When serial harasser and accused rapist Harvey Weinstein’s extraordinary number of crimes and attacks against women became known, we heard loud calls of outrage from the Republican Party for the return of Weinstein’s, a Democratic donor’s, money by those Democrats who had received it. Weinstein was bit player in Democratic politics at best, mostly a fanboy.
When Harvey Weinstein was accused of decades of sexual misconduct in October, Republicans gleefully went on the attack. Weinstein was a prominent Democratic donor; how, they wondered, in high moral dudgeon, could liberal lawmakers live with themselves knowing that they’d profited from such ill-gotten gains?
Many Democrats, including Chuck Schumer and Elizabeth Warren, dutifully returned those funds. For this they received a smug “pat on the back” from Ronna McDaniel, the RNC Chair:
"That is something Republicans and Democrats should agree on: That it is despicable and you have seen Democrats returning those donations.”
Now we have Steve Wynn, the Chairman of the RNC’s finance committee, one of the heaviest donors to Republicans and right-wing “causes” over the past few years, standing accused of decades of serial rape and assault, for forcing women to perform sex acts on him against their will. He resigned from that position today.
So when are we going to see all that money returned?
I guess, never:
The Republican response so far: almost total radio silence. Wynn did step down from his finance chair on Saturday afternoon, but under unclear circumstances.
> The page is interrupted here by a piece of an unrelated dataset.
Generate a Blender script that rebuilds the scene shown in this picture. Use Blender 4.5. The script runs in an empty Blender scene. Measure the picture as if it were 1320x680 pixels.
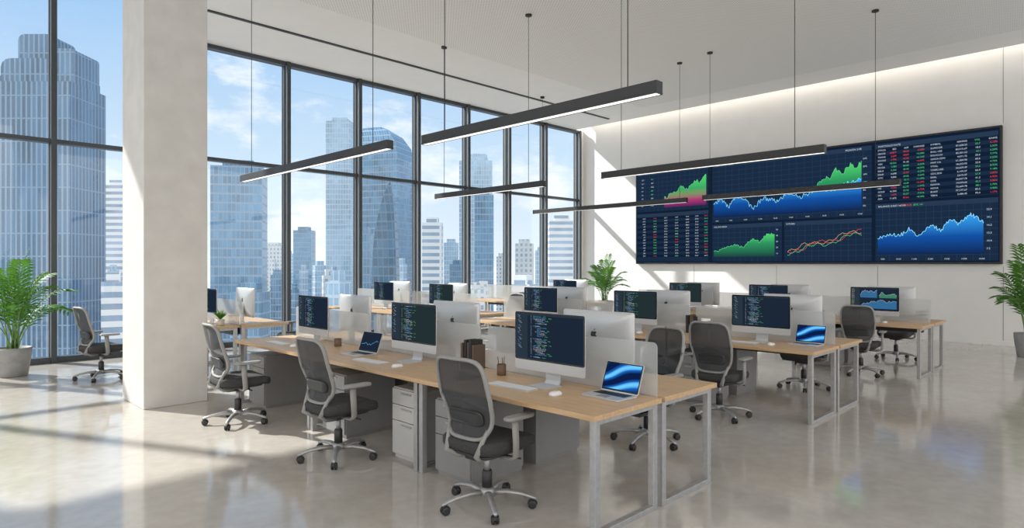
import bpy, bmesh, math, random
from mathutils import Vector, Matrix
random.seed(7)
scene=bpy.context.scene
COL=scene.collection
R2=math.sqrt(2)
F=815.0; CH=1.65
# ---------------------------------------------------------------- materials
def mat(name,col,rough=.5,metal=0.,emis=None,es=0.,spec=.5):
    m=bpy.data.materials.new(name); m.use_nodes=True
    b=m.node_tree.nodes['Principled BSDF']
    b.inputs['Base Color'].default_value=(*col,1)
    b.inputs['Roughness'].default_value=rough
    b.inputs['Metallic'].default_value=metal
    b.inputs['Specular IOR Level'].default_value=spec
    if emis:
        b.inputs['Emission Color'].default_value=(*emis,1)
        b.inputs['Emission Strength'].default_value=es
    return m
def nd(m,t,**k):
    n=m.node_tree.nodes.new(t)
    for a,b in k.items(): setattr(n,a,b)
    return n
def lk(m,a,b): m.node_tree.links.new(a,b)
def bs(m): return m.node_tree.nodes['Principled BSDF']
def noisy(name,c1,c2,scale=5,rough=.5,stretch=(1,1,1),bump=0.,metal=0,detail=6,r2=None):
    m=mat(name,c1,rough,metal)
    tc=nd(m,'ShaderNodeTexCoord'); mp=nd(m,'ShaderNodeMapping'); mp.inputs['Scale'].default_value=stretch
    n=nd(m,'ShaderNodeTexNoise'); n.inputs['Scale'].default_value=scale; n.inputs['Detail'].default_value=detail
    cr=nd(m,'ShaderNodeValToRGB'); cr.color_ramp.elements[0].position=.3; cr.color_ramp.elements[1].position=.7
    cr.color_ramp.elements[0].color=(*c1,1); cr.color_ramp.elements[1].color=(*c2,1)
    lk(m,tc.outputs['Object'],mp.inputs['Vector']); lk(m,mp.outputs['Vector'],n.inputs['Vector'])
    lk(m,n.outputs['Fac'],cr.inputs['Fac']); lk(m,cr.outputs['Color'],bs(m).inputs['Base Color'])
    if bump:
        bp=nd(m,'ShaderNodeBump'); bp.inputs['Strength'].default_value=bump; bp.inputs['Distance'].default_value=.01
        lk(m,n.outputs['Fac'],bp.inputs['Height']); lk(m,bp.outputs['Normal'],bs(m).inputs['Normal'])
    if r2 is not None:
        mr=nd(m,'ShaderNodeMapRange'); mr.inputs['To Min'].default_value=rough; mr.inputs['To Max'].default_value=r2
        lk(m,n.outputs['Fac'],mr.inputs['Value']); lk(m,mr.outputs['Result'],bs(m).inputs['Roughness'])
    return m
def emit(name,col,s=1.):
    m=bpy.data.materials.new(name); m.use_nodes=True; nt=m.node_tree; nt.nodes.clear()
    e=nt.nodes.new('ShaderNodeEmission'); o=nt.nodes.new('ShaderNodeOutputMaterial')
    e.inputs[0].default_value=(*col,1); e.inputs[1].default_value=s
    nt.links.new(e.outputs[0],o.inputs[0]); return m
def emit_grad(name,stops,s=1.,axis='Z'):
    m=emit(name,(1,1,1),s); nt=m.node_tree
    e=[n for n in nt.nodes if n.type=='EMISSION'][0]
    tc=nt.nodes.new('ShaderNodeTexCoord'); sp=nt.nodes.new('ShaderNodeSeparateXYZ'); cr=nt.nodes.new('ShaderNodeValToRGB')
    el=cr.color_ramp.elements
    while len(el)<len(stops): el.new(.5)
    for i,(p,c) in enumerate(stops): el[i].position=p; el[i].color=(*c,1)
    nt.links.new(tc.outputs['Generated'],sp.inputs[0]); nt.links.new(sp.outputs[axis],cr.inputs[0]); nt.links.new(cr.outputs[0],e.inputs[0])
    return m

M={}
m=mat('polished_concrete',(.5,.44,.37),.14); M['floor']=m
tc=nd(m,'ShaderNodeTexCoord')
n1=nd(m,'ShaderNodeTexNoise'); n1.inputs['Scale'].default_value=.9; n1.inputs['Detail'].default_value=10; n1.inputs['Roughness'].default_value=.66
n2=nd(m,'ShaderNodeTexNoise'); n2.inputs['Scale'].default_value=9; n2.inputs['Detail'].default_value=6
c1=nd(m,'ShaderNodeValToRGB'); c1.color_ramp.elements[0].position=.3; c1.color_ramp.elements[1].position=.7; c1.color_ramp.elements[0].color=(.455,.42,.375,1); c1.color_ramp.elements[1].color=(.56,.525,.48,1)
c2=nd(m,'ShaderNodeValToRGB'); c2.color_ramp.elements[0].position=.35; c2.color_ramp.elements[1].position=.65; c2.color_ramp.elements[0].color=(.92,.92,.92,1); c2.color_ramp.elements[1].color=(1,1,1,1)
mu=nd(m,'ShaderNodeMix',data_type='RGBA',blend_type='MULTIPLY'); mu.inputs[0].default_value=1
for q in(n1,n2): lk(m,tc.outputs['Object'],q.inputs['Vector'])
lk(m,n1.outputs['Fac'],c1.inputs[0]); lk(m,n2.outputs['Fac'],c2.inputs[0]); lk(m,c1.outputs[0],mu.inputs[6]); lk(m,c2.outputs[0],mu.inputs[7]); lk(m,mu.outputs[2],bs(m).inputs['Base Color'])
mr=nd(m,'ShaderNodeMapRange'); mr.inputs['From Min'].default_value=.3; mr.inputs['From Max'].default_value=.7; mr.inputs['To Min'].default_value=.05; mr.inputs['To Max'].default_value=.14
lk(m,n1.outputs['Fac'],mr.inputs['Value']); lk(m,mr.outputs['Result'],bs(m).inputs['Roughness'])
bs(m).inputs['Specular IOR Level'].default_value=.8
M['wall']=noisy('white_plaster',(.81,.80,.785),(.835,.825,.81),3,.7)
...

As pointed out by Benjamin Hart, writing for New York Magazine, Wynn’s involvement in Republican politics as well as the sheer degree of his influence dwarfs that of Harvey Weinstein, even though both are equal opportunity sexual predators of the worst kind:
[Wynn] has exerted considerable influence over Republican state-level races and national politics alike. When Nevada Senator Dean Heller initially opposed GOP efforts to repeal Obamacare last summer, Wynn and fellow mogul and Republican Sheldon Adelson gave him an earful, and Heller eventually got on board with a later version of the bill, He has donated more than $2.5 million to the Republican Governors Association since 2012, and more than $200,000 to Republicans in 2017 alone.
Hart writes that perhaps the fact that Wynn is best pals with another serial harasser who happens to Occupy the Oval Office has something to do with The Silence of The Republicans. Of course, the fact that the Republican Party gave up any pretense of morality in elevating Trump in the first place explains why they think they can hypocritically ignore for themselves the phony “outrage” they heaped on Democrats for accepting Weinstein’s money:
The entire story illustrates, once again, that warfare between the parties is asymmetric. Because the Democratic Party positions itself an entity trying, however haltingly, to do the right thing, it is held to reasonably high standards by both its voters and society at large. Republicans, meanwhile, have waltzed so far down the path of moral degradation in recent years that they are no longer expected to maintain the appearance of propriety.
And the media keeps right on internalizing that fact.